ZOMBIE LAKE (1981)
aka Le Lac Des Morts Vivants
Directed by Jean Rollin
Image Entertainment DVD
THE FILMS
When people don't show up for work in the United States, they get fired. No one is happy. When people don't show up for work in Europe, they get Zombie Lake.
Everyone is happy.
In the right hands, preordained deficiency can be majestic. Check out Doris Wishman's A Night To Dismember for an ideal taste. Like that forced-experimental beauty, Zombie Lake is in the right hands. As the story (and Phil Hardy's Overlook Encyclopedia Of Horror) goes, gutter-poet Jess Franco was all set to direct the self-penned film. However, when the clapboards clapped, Franco was M.I.A. Eurocine put out a call. Jean Rollin answered. Here's where the strings come in.
Zombie Lake is inevitable magic. At face value, it's a full frontal nude-cutie which just happens to showcase a handful of placid WWII zombies at a most economized peak. That's reason enough to love it. And, if anyone other than Jean Rollin had directed, that may very well have been the only reason to love it. For you see, like fellow Frenchman Eric Rohmer, Rollin is an elegant aesthete beset with cataloging his particular obsessions on film. Over. And over. And over. But where Rohmer finds contentment in the exploration of men, women, and their complex desires, Rollin seeks joy in breasts, pubes, and their respective placement within the canon of horror. So what happens when an assured artisan is thrown into a situation with no time to think, no clout to spread, and little room for craftsmanship? You got it: magic. Inevitably.
Slightly west of Ogroff's enchanted forest lies the Lake Of The Dead. It works on the same principle: whenever someone gets close (in this case, very naked ladies), they bite the big one at the hands and mouths of green-faced, eyes-bulged soldier zombies. Sometimes, zombies emerge from the lake with not one drop of water on them. Other times, the lake magically transforms into a pool when the camera moves underwater. Soon enough, some oddly assembled villagers, led by lethargic mayor Howard Vernon, decide to take care of business. A reporter talks to Howard. Flashbacks of sex during wartime reveal that the head zombie has a child; he wants to give her his dead wife's pendant. Most of this happens after a Volkswagen full of female volleyball players arrives at the lake. There is also a giant flame thrower.
Bon travail, M. Rollin!
For 80 minutes, Zombie Lake floats by on a stoned cloud of adolescent escapism, melodramatic oafishness, and spontaneous technique. That is to say, it's a sumptuous mess, residing on a regal tier where absurdity begets singularity and singularity begets lo-fi grandeur. Everything about the film is wrong. Everything about the film is right. And, unlike a majority of Rollin's filmography, you don't have to work for it -- the flowing, slow-burn dreaminess is innate. Everywhere.

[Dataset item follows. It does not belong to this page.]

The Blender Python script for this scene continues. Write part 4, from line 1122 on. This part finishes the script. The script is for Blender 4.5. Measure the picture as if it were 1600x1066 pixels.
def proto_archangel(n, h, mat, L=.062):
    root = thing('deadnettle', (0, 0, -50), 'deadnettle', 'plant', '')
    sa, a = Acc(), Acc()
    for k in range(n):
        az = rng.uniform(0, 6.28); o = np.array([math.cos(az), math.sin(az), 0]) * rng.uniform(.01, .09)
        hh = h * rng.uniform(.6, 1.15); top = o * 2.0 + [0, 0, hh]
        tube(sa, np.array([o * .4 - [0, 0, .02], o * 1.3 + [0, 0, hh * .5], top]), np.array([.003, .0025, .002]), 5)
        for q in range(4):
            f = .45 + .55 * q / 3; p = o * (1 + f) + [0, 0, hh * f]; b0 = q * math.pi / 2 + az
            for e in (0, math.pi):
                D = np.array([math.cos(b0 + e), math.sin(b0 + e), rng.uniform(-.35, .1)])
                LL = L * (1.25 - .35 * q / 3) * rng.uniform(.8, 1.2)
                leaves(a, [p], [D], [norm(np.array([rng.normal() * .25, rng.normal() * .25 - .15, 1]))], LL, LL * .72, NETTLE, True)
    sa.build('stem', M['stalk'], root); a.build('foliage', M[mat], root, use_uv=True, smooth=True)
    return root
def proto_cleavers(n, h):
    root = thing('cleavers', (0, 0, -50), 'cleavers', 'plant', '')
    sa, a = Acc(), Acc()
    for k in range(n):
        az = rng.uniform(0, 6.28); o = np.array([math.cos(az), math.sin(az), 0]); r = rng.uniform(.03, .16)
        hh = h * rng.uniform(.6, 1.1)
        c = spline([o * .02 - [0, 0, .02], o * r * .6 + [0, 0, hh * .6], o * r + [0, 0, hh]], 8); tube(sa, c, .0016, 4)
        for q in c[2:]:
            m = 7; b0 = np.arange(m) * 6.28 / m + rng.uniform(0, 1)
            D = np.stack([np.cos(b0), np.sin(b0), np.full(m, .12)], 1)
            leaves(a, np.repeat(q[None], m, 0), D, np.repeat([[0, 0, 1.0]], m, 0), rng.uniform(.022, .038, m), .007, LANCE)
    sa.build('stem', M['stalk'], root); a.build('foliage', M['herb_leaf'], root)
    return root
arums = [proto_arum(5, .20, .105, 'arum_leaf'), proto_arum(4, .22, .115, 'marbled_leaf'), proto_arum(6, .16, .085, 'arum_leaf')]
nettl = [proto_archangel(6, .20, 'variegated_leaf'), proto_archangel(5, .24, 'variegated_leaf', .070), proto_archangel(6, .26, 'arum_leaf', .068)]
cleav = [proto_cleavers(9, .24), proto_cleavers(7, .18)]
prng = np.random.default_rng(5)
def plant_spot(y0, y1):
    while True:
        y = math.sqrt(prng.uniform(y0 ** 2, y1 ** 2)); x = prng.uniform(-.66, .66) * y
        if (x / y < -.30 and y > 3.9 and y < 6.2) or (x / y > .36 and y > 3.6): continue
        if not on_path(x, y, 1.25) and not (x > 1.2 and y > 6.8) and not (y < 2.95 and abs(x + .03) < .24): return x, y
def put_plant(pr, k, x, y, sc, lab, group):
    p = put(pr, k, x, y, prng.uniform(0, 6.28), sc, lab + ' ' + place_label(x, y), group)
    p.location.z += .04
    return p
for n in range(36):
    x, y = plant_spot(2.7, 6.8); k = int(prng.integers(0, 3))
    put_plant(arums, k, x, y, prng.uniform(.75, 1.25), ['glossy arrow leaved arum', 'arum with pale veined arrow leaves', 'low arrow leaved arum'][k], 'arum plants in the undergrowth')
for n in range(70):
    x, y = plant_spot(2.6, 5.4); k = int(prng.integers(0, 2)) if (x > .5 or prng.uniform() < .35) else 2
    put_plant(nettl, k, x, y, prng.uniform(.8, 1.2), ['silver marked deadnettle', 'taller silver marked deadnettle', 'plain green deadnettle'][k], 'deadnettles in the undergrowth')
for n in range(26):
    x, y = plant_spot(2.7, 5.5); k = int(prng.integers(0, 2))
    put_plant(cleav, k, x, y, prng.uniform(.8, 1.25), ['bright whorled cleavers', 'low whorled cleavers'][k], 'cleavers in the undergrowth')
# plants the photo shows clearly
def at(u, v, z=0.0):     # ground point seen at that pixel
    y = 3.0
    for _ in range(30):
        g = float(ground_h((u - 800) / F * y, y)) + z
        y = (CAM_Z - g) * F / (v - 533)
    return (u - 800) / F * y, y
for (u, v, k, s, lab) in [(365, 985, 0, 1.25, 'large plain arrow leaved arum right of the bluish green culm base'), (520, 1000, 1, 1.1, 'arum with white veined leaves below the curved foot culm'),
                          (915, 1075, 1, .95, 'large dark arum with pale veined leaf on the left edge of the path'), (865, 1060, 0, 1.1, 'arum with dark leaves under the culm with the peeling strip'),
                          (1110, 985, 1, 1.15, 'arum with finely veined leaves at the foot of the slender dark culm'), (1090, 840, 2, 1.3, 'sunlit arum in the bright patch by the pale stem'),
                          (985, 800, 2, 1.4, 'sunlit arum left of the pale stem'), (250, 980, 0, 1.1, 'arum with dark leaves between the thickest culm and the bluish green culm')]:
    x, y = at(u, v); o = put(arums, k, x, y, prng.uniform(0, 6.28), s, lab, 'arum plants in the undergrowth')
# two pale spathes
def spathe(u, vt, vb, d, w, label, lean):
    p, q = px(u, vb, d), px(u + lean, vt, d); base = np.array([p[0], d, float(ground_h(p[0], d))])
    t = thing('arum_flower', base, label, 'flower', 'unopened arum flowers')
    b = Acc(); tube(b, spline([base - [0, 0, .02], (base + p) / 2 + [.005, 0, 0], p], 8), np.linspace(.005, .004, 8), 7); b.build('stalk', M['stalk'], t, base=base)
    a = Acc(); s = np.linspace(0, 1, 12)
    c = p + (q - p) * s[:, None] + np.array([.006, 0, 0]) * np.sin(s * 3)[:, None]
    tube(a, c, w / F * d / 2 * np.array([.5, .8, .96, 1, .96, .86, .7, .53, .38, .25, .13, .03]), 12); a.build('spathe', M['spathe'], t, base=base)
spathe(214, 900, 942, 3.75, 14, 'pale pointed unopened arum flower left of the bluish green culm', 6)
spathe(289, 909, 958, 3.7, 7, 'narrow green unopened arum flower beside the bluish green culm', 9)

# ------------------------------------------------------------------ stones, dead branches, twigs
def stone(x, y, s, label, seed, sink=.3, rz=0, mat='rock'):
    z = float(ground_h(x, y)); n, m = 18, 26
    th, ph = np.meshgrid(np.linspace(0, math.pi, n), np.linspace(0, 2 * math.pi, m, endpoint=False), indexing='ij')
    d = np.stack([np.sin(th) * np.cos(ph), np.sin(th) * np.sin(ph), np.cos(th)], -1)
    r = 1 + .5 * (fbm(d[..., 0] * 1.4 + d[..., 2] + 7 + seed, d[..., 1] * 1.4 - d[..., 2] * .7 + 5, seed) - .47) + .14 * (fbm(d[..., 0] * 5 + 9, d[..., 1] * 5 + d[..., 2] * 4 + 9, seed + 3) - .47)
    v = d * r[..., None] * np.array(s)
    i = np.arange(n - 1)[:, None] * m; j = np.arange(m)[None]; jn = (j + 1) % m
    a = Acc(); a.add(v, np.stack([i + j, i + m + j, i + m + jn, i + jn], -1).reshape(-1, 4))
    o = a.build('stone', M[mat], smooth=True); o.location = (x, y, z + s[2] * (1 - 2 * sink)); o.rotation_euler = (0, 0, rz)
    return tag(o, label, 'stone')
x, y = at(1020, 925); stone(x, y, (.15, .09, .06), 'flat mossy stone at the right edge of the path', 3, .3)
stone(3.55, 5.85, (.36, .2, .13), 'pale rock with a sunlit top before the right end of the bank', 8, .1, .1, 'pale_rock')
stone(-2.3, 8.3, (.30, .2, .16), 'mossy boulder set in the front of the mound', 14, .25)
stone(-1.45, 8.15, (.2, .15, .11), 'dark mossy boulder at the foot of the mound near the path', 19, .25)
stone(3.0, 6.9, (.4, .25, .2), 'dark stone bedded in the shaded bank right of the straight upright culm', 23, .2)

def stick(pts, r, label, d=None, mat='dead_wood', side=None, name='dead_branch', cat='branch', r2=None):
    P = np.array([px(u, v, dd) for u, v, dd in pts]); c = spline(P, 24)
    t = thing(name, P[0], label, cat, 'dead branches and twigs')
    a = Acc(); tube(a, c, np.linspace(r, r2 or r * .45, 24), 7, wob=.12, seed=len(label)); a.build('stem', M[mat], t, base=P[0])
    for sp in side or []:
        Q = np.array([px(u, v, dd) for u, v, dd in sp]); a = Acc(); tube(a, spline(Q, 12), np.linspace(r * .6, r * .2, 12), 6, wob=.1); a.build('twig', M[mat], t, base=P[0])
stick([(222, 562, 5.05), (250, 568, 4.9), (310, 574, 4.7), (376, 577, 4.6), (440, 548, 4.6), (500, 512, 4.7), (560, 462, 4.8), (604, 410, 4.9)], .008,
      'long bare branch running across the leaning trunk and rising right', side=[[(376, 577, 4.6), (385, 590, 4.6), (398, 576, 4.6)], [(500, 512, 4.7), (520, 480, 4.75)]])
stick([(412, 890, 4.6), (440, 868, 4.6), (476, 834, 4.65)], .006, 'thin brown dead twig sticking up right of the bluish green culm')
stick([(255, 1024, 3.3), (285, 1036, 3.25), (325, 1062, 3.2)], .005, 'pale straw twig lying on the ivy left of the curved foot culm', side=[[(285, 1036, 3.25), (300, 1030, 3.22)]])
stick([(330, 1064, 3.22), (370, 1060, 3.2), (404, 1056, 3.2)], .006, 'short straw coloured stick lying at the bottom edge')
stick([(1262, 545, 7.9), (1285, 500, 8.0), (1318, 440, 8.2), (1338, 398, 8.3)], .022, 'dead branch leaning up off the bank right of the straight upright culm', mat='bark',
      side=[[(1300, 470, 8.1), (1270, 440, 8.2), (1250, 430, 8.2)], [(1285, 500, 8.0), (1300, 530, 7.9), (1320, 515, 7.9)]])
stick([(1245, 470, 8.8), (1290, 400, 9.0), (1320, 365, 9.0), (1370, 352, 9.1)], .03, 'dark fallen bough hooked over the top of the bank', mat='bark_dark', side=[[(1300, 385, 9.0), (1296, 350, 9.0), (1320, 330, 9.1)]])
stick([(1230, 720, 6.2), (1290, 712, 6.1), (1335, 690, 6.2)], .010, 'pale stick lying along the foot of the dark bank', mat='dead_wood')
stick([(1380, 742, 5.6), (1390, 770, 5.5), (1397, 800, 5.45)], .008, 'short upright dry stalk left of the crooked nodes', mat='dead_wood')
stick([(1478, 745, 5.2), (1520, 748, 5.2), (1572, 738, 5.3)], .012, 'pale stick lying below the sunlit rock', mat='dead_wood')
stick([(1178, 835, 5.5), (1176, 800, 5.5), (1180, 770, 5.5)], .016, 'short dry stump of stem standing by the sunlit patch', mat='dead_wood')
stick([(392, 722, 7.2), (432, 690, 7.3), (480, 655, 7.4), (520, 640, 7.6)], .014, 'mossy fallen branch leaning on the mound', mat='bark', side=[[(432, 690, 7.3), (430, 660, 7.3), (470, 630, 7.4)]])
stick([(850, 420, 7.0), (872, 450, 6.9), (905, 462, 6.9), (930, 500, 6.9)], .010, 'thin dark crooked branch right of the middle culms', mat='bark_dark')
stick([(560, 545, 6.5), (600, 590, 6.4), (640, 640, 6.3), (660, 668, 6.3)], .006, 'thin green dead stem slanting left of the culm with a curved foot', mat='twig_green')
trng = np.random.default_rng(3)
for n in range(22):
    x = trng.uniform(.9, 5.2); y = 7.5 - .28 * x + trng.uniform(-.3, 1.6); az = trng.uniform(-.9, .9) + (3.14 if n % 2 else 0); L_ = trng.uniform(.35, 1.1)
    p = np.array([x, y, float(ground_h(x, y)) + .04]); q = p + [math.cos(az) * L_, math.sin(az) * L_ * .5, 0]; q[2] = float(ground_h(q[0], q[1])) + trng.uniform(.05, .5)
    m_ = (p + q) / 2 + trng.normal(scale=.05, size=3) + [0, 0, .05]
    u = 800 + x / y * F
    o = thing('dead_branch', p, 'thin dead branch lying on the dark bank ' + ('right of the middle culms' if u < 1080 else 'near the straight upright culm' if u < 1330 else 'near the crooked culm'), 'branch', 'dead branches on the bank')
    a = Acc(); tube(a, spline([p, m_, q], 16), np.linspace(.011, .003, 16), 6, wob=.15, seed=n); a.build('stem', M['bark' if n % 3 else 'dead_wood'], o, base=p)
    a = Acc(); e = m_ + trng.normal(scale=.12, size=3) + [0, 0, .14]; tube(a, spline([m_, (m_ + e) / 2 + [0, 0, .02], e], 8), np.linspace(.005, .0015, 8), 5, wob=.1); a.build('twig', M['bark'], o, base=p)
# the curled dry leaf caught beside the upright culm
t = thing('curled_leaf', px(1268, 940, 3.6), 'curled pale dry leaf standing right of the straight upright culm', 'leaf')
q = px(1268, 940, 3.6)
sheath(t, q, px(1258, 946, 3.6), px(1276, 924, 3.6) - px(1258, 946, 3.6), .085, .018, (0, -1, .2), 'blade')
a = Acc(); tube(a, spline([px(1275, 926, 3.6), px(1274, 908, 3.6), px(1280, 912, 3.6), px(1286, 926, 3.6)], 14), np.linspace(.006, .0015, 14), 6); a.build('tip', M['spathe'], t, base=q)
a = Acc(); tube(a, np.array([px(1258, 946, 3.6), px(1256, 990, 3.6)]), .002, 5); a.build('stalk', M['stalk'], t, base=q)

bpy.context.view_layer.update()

Fluid pianos, ominous string quartets, and cocktail hour jazz (all courtesy Daniel White, Jess Franco's stock composer) complement the quivering camerawork, while both propel the mood. Left-in shots of equipment, crew members, and people cracking up enhance the bizarre sense of real-life urgency. Boobs serve as padding when zombie soldiers do not. Everyone appearing onscreen appears to be either highly confused or highly disconnected or highly entertained. Just like us.

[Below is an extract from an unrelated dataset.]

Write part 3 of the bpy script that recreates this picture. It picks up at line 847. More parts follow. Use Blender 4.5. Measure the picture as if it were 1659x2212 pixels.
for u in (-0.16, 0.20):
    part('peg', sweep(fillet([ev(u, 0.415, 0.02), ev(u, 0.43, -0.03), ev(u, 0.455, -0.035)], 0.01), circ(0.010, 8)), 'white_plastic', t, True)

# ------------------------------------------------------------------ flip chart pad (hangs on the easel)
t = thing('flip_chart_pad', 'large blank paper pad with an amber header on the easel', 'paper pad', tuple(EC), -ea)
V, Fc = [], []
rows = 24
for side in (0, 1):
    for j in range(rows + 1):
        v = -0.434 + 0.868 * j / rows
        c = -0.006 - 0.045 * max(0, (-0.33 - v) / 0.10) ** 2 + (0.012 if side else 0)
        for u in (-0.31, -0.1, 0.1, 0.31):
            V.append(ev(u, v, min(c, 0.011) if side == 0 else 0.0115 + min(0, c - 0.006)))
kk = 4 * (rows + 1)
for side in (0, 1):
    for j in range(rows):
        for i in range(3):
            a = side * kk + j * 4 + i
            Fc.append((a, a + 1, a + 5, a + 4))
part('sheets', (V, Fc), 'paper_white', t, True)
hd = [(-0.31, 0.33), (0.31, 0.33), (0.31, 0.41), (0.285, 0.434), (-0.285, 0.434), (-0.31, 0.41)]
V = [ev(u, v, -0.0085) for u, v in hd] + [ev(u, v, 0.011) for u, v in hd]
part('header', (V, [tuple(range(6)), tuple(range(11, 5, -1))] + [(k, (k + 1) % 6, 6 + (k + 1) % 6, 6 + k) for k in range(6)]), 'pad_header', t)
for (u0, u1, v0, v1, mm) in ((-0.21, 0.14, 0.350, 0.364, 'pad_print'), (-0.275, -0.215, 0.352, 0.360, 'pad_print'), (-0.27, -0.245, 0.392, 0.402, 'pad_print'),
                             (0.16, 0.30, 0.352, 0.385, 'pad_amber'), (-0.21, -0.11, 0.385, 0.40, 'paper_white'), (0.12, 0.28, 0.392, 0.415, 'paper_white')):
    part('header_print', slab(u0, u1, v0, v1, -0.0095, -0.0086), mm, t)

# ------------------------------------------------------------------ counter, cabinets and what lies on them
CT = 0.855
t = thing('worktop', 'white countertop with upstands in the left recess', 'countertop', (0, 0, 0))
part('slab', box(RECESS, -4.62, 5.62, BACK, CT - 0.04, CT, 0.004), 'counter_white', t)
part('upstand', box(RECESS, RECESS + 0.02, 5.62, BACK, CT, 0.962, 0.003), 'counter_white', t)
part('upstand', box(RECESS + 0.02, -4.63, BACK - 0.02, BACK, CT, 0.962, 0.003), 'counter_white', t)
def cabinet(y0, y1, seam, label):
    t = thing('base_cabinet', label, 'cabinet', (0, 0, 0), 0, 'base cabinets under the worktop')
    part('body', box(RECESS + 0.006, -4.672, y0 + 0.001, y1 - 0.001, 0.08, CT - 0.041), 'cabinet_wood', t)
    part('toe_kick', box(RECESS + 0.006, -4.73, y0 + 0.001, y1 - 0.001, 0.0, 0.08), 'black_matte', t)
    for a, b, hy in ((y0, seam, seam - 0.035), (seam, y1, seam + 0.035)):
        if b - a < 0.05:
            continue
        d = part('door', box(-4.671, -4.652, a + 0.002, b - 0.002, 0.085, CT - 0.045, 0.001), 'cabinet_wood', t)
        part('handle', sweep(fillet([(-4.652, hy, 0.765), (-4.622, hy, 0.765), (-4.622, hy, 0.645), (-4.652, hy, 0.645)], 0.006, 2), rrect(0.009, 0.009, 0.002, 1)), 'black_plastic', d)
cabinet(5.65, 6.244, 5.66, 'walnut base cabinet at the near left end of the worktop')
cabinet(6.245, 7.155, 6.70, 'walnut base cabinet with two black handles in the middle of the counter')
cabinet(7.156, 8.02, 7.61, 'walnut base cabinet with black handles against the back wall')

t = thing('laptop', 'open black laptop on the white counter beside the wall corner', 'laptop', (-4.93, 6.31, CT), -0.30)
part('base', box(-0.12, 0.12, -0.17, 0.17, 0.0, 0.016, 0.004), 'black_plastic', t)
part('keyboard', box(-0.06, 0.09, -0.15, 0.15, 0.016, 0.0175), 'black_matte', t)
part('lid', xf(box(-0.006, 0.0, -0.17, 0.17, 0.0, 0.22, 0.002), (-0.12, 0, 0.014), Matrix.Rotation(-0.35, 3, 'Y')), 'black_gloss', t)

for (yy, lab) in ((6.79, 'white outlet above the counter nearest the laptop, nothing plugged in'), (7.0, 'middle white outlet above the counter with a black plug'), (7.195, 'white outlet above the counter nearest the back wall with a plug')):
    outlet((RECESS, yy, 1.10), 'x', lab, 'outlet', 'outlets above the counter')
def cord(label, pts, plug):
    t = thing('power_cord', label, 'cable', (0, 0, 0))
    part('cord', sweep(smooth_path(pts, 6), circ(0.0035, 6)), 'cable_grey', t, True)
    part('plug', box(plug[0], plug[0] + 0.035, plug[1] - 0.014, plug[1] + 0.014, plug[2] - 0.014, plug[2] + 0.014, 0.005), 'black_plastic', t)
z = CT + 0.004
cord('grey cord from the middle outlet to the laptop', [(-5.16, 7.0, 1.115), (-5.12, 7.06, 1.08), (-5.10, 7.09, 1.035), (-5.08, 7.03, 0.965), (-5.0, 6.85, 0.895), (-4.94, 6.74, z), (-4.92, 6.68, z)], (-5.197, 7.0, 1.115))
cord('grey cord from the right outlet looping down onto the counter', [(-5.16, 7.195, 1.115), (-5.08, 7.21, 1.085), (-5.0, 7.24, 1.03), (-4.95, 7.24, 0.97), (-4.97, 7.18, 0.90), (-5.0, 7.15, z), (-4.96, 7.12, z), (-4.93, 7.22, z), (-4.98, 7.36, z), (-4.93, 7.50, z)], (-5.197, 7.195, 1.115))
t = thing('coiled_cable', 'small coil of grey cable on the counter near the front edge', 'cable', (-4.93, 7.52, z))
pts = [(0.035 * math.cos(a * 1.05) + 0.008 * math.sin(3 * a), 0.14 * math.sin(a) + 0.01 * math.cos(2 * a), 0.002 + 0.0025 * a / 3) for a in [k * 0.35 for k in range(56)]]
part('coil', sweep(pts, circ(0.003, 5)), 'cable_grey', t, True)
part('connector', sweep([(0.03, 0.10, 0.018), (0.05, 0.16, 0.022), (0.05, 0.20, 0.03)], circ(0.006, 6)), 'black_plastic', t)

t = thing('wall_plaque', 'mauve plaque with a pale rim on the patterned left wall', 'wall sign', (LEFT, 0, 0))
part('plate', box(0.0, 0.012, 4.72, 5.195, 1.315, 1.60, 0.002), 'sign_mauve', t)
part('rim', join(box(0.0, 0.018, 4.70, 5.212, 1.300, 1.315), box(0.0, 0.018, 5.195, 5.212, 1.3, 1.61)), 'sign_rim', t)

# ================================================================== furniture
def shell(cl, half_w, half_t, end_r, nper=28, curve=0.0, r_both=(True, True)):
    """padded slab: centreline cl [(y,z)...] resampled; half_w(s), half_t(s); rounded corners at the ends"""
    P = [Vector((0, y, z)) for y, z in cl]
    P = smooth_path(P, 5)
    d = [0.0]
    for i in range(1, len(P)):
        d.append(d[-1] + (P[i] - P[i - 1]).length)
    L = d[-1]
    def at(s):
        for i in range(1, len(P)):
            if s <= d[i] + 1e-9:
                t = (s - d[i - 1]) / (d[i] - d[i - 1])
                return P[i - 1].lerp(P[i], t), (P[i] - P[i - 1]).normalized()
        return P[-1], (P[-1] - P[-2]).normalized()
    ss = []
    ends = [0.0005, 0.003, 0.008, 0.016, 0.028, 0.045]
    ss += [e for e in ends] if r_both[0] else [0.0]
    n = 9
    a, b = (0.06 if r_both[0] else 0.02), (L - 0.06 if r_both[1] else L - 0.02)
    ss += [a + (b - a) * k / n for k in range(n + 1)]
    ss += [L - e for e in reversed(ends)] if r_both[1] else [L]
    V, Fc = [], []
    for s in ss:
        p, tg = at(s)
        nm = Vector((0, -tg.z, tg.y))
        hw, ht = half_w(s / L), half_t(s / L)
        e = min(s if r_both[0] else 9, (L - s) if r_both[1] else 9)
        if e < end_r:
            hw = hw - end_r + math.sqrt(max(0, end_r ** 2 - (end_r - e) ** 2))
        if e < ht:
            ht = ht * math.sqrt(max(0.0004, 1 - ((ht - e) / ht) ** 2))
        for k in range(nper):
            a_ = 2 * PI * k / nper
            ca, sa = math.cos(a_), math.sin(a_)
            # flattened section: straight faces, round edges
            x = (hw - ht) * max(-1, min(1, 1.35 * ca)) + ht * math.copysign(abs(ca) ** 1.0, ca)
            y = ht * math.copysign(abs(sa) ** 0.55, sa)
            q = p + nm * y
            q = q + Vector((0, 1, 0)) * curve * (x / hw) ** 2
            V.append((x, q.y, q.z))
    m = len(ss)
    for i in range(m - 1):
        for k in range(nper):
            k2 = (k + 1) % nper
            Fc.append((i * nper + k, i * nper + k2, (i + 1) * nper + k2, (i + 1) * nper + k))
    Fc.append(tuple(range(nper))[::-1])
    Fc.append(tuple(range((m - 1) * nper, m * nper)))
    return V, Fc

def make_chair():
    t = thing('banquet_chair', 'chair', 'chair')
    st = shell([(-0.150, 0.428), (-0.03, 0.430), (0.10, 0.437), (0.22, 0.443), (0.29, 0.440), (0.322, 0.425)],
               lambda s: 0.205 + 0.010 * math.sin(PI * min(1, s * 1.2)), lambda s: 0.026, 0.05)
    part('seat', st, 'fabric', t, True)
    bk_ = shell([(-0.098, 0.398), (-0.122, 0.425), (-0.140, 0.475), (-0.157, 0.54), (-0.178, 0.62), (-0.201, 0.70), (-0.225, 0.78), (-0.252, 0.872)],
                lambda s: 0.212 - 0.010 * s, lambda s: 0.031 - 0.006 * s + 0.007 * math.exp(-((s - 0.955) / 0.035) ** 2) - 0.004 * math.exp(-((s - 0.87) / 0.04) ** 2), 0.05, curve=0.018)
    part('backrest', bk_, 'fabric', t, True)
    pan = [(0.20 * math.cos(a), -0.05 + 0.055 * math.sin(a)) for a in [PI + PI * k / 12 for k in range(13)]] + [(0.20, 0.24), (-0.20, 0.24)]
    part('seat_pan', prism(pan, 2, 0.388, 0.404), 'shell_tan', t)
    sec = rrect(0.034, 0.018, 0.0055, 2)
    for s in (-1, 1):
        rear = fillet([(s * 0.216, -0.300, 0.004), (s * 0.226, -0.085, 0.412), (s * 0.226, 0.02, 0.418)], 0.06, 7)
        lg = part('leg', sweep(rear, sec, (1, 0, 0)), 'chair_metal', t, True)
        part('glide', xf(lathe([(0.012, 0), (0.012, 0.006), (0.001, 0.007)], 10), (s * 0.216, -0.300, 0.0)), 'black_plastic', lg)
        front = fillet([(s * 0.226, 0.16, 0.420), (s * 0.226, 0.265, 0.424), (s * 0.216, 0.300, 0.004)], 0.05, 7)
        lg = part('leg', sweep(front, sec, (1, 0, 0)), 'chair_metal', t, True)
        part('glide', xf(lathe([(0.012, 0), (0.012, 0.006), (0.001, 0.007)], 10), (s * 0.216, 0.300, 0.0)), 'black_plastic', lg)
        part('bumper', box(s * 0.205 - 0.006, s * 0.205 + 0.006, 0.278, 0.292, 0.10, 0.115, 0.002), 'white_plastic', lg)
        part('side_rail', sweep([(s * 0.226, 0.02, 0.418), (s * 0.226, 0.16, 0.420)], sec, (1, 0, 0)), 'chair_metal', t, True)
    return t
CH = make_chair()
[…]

And, hopefully, just like Jean Rollin.
AUDIO AND VIDEO
My TV was manufactured in 2009. This DVD was manufactured in 2001. Yet, they still make beautiful music together. Life can be so nice at times.
EXTRAS
There's a strange trailer with no typography or narration, six minutes of alternate "clothed" sequences (c'mon), and an alternate English title sequence, which consists of yellow type on a black playing field (and that's it).
FINAL THOUGHTS
Five years and several Jean Rollin films later, I've finally found "the one". Zombie Lake is both a mistake and a triumph, thereby securing its place alongside A Night To Dismember, Meatcleaver Massacre, and Another Son Of Sam as a trash-horror fever dream which should be celebrated endlessly. So do so.